> _Your goal_
Go through the entries below, tally each line with the string "this", and give the final number by itself.

> _Provided records_
::::::::::

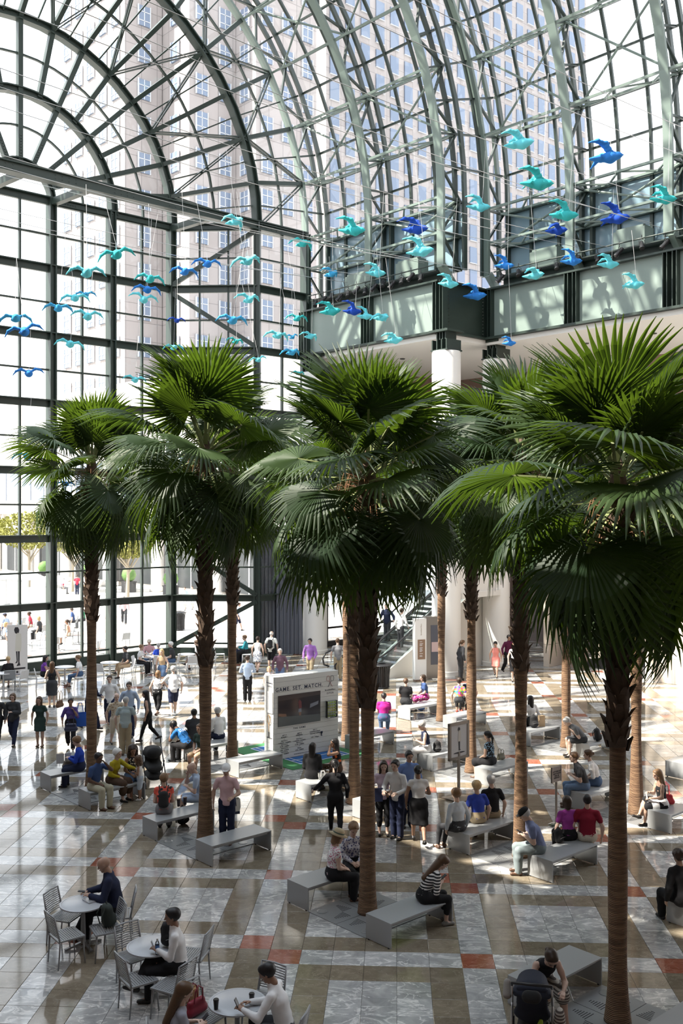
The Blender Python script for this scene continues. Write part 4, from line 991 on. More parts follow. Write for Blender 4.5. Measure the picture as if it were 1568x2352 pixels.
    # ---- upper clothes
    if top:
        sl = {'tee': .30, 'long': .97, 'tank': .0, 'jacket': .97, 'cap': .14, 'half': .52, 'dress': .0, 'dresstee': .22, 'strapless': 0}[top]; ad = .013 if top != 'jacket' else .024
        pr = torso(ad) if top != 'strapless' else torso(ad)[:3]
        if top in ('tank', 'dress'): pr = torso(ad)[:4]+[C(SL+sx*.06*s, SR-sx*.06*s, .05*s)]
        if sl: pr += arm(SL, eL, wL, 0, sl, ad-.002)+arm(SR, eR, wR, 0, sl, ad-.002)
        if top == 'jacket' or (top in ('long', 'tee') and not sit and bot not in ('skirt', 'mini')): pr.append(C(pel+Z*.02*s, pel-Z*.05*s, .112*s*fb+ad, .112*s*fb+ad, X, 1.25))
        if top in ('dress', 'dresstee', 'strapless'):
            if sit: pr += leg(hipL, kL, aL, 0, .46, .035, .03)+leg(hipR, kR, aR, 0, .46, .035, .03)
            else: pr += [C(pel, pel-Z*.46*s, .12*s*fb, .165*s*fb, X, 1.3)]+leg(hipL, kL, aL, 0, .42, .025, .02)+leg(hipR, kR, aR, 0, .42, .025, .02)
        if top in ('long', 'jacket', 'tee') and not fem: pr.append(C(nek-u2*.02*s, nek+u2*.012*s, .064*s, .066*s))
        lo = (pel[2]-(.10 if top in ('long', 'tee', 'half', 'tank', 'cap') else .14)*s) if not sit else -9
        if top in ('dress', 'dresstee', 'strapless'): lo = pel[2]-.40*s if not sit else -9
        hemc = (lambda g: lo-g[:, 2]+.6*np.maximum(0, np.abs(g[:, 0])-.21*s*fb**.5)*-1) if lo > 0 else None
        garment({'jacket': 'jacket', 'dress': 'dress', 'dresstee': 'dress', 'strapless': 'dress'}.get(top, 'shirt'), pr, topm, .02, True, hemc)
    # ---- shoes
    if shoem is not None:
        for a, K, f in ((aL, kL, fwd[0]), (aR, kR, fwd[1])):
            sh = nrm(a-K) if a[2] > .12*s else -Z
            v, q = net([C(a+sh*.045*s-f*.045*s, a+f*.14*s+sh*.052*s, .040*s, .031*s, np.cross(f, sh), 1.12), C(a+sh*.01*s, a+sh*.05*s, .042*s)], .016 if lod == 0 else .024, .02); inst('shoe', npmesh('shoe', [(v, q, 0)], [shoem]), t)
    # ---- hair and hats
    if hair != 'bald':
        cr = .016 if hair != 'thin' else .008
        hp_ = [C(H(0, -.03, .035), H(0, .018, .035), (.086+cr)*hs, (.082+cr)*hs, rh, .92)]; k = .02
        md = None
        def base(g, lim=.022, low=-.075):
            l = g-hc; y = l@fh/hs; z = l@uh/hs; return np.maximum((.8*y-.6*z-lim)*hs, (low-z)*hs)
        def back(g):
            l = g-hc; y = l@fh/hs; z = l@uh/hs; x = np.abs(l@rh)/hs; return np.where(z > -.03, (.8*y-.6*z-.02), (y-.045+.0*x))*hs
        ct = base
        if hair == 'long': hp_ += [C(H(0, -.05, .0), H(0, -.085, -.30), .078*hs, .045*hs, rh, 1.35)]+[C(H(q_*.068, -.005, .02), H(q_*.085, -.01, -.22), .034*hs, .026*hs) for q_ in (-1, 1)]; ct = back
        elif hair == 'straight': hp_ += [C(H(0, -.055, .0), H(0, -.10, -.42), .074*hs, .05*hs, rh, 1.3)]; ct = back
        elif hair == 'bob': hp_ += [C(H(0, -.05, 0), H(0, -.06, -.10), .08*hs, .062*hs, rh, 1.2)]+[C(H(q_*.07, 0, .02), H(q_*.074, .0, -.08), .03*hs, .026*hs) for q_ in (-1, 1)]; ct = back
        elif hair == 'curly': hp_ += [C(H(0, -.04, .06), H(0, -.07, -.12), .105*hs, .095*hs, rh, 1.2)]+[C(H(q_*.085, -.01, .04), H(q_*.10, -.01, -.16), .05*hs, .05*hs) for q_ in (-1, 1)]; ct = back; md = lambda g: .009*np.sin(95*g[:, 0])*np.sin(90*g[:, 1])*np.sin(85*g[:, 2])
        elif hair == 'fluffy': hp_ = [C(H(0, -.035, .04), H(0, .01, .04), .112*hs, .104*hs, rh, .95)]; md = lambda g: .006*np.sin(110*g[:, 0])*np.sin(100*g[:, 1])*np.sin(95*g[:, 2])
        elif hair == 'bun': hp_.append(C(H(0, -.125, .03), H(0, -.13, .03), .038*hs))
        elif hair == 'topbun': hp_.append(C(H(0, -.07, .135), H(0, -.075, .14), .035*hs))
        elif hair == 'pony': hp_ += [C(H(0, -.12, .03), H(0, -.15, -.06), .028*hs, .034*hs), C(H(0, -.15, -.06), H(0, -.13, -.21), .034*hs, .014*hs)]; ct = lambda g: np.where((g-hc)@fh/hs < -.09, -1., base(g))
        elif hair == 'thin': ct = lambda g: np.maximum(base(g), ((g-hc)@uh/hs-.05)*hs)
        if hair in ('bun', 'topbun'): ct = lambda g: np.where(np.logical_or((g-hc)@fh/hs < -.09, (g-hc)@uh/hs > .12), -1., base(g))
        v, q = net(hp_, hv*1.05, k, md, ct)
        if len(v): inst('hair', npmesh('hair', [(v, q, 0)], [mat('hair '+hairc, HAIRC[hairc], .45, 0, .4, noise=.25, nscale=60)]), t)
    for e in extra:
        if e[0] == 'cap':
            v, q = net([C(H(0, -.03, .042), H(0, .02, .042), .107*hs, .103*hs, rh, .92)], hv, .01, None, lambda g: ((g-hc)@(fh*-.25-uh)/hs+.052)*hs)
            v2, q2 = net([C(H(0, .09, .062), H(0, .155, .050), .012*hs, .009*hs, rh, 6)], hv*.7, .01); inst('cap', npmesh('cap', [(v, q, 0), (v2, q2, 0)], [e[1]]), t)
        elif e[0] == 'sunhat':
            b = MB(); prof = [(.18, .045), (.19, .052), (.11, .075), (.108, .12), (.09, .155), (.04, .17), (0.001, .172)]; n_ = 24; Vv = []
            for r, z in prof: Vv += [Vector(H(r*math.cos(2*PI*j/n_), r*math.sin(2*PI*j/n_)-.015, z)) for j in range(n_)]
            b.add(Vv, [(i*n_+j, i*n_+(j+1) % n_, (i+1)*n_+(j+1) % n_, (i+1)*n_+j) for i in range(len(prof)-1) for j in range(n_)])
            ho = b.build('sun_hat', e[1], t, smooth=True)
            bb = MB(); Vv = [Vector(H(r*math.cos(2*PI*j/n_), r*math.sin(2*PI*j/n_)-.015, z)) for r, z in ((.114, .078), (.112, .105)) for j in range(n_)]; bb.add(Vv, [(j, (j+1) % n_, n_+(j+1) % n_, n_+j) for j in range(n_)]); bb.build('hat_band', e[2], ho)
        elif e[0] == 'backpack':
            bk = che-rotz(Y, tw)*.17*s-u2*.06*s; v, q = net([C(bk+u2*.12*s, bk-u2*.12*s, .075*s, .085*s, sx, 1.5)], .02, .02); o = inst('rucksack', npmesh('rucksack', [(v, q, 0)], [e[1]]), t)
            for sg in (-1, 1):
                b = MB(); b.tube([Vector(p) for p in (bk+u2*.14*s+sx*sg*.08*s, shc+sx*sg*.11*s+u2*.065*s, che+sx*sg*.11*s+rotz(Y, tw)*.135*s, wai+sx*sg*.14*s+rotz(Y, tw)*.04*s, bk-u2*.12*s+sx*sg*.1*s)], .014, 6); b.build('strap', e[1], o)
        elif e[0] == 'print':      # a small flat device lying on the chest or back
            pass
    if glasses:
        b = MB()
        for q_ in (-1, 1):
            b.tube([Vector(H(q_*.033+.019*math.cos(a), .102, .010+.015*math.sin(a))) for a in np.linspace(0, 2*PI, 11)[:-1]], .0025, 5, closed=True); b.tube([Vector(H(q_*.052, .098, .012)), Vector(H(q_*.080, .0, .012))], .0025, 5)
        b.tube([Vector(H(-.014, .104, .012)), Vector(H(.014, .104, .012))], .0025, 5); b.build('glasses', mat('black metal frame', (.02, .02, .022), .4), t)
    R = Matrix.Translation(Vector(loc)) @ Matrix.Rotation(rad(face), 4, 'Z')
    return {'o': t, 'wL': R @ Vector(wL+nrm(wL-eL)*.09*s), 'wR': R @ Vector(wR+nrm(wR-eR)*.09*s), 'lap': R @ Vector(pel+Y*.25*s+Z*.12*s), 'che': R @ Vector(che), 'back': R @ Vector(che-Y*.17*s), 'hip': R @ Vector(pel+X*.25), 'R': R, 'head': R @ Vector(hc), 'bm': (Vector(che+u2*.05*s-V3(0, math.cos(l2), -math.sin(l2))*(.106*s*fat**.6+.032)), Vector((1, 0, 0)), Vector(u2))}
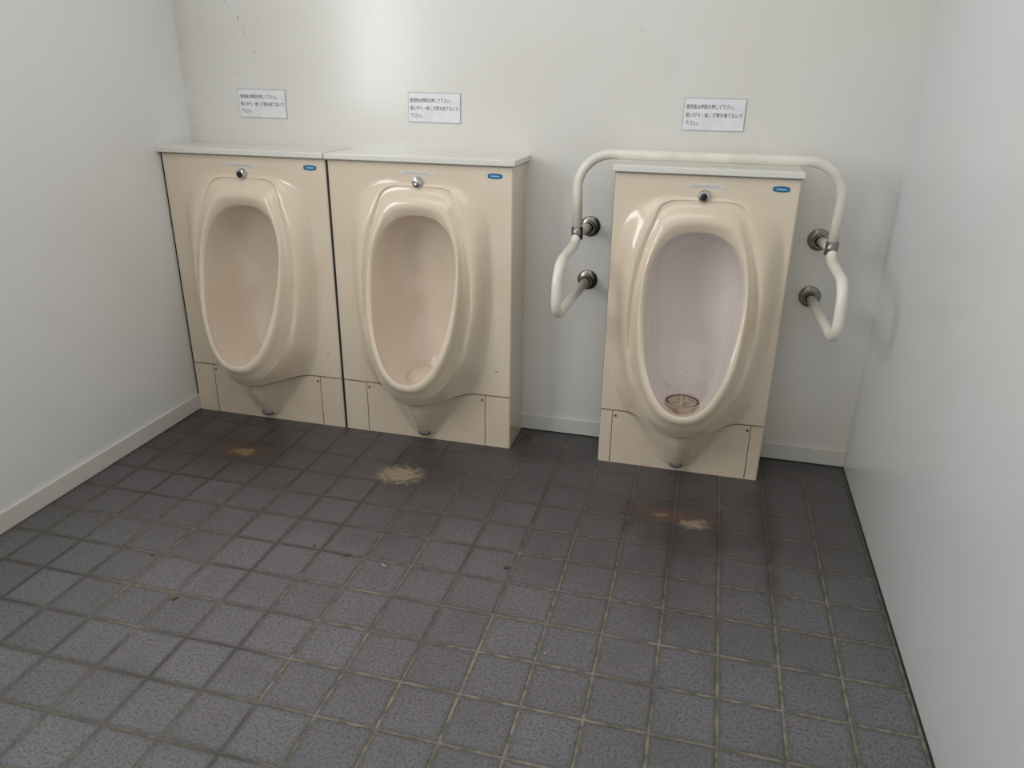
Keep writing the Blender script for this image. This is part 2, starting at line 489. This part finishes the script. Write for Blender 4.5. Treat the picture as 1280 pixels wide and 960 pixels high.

::::::::::

> _Response below_
2